GOAL: Can you reproduce the data beneath, keeping every line exact?

DATA LINES:
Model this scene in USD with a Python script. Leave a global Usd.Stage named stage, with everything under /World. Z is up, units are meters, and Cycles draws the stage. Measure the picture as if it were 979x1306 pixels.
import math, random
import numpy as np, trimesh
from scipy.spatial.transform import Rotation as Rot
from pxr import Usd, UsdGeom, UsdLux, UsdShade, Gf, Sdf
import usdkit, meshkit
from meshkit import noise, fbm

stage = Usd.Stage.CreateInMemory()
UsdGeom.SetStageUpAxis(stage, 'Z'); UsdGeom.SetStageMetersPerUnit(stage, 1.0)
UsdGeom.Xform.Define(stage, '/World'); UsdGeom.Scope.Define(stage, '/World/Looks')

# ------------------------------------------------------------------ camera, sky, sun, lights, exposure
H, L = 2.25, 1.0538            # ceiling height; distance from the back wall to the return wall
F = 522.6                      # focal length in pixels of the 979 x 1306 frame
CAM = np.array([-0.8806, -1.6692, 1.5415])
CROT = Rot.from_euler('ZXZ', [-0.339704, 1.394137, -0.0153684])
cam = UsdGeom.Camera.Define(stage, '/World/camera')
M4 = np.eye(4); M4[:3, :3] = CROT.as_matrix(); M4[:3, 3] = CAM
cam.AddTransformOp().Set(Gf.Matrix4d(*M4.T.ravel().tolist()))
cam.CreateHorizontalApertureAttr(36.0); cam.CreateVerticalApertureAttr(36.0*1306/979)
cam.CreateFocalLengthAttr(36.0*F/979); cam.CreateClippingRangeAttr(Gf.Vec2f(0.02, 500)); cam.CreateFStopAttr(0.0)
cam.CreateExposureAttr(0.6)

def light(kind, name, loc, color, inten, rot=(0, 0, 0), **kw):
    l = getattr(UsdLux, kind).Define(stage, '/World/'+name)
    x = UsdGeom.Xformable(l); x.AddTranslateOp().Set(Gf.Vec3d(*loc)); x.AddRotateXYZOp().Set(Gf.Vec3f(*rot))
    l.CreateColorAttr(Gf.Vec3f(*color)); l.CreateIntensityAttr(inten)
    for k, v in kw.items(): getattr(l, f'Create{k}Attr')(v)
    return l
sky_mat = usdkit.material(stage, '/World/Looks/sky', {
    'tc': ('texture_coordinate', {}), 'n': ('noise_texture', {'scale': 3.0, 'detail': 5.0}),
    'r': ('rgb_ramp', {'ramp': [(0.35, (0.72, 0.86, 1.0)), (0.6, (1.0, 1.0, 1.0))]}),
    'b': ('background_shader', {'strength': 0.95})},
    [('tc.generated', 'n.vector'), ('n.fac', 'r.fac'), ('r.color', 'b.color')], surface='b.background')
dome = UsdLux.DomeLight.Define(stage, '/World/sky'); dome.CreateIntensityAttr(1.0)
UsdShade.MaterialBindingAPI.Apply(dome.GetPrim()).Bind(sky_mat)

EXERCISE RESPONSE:
Model this scene in USD with a Python script. Leave a global Usd.Stage named stage, with everything under /World. Z is up, units are meters, and Cycles draws the stage. Measure the picture as if it were 979x1306 pixels.
import math, random
import numpy as np, trimesh
from scipy.spatial.transform import Rotation as Rot
from pxr import Usd, UsdGeom, UsdLux, UsdShade, Gf, Sdf
import usdkit, meshkit
from meshkit import noise, fbm

stage = Usd.Stage.CreateInMemory()
UsdGeom.SetStageUpAxis(stage, 'Z'); UsdGeom.SetStageMetersPerUnit(stage, 1.0)
UsdGeom.Xform.Define(stage, '/World'); UsdGeom.Scope.Define(stage, '/World/Looks')

# ------------------------------------------------------------------ camera, sky, sun, lights, exposure
H, L = 2.25, 1.0538            # ceiling height; distance from the back wall to the return wall
F = 522.6                      # focal length in pixels of the 979 x 1306 frame
CAM = np.array([-0.8806, -1.6692, 1.5415])
CROT = Rot.from_euler('ZXZ', [-0.339704, 1.394137, -0.0153684])
cam = UsdGeom.Camera.Define(stage, '/World/camera')
M4 = np.eye(4); M4[:3, :3] = CROT.as_matrix(); M4[:3, 3] = CAM
cam.AddTransformOp().Set(Gf.Matrix4d(*M4.T.ravel().tolist()))
cam.CreateHorizontalApertureAttr(36.0); cam.CreateVerticalApertureAttr(36.0*1306/979)
cam.CreateFocalLengthAttr(36.0*F/979); cam.CreateClippingRangeAttr(Gf.Vec2f(0.02, 500)); cam.CreateFStopAttr(0.0)
cam.CreateExposureAttr(0.6)

def light(kind, name, loc, color, inten, rot=(0, 0, 0), **kw):
    l = getattr(UsdLux, kind).Define(stage, '/World/'+name)
    x = UsdGeom.Xformable(l); x.AddTranslateOp().Set(Gf.Vec3d(*loc)); x.AddRotateXYZOp().Set(Gf.Vec3f(*rot))
    l.CreateColorAttr(Gf.Vec3f(*color)); l.CreateIntensityAttr(inten)
    for k, v in kw.items(): getattr(l, f'Create{k}Attr')(v)
    return l
sky_mat = usdkit.material(stage, '/World/Looks/sky', {
    'tc': ('texture_coordinate', {}), 'n': ('noise_texture', {'scale': 3.0, 'detail': 5.0}),
    'r': ('rgb_ramp', {'ramp': [(0.35, (0.72, 0.86, 1.0)), (0.6, (1.0, 1.0, 1.0))]}),
    'b': ('background_shader', {'strength': 0.95})},
    [('tc.generated', 'n.vector'), ('n.fac', 'r.fac'), ('r.color', 'b.color')], surface='b.background')
dome = UsdLux.DomeLight.Define(stage, '/World/sky'); dome.CreateIntensityAttr(1.0)
UsdShade.MaterialBindingAPI.Apply(dome.GetPrim()).Bind(sky_mat)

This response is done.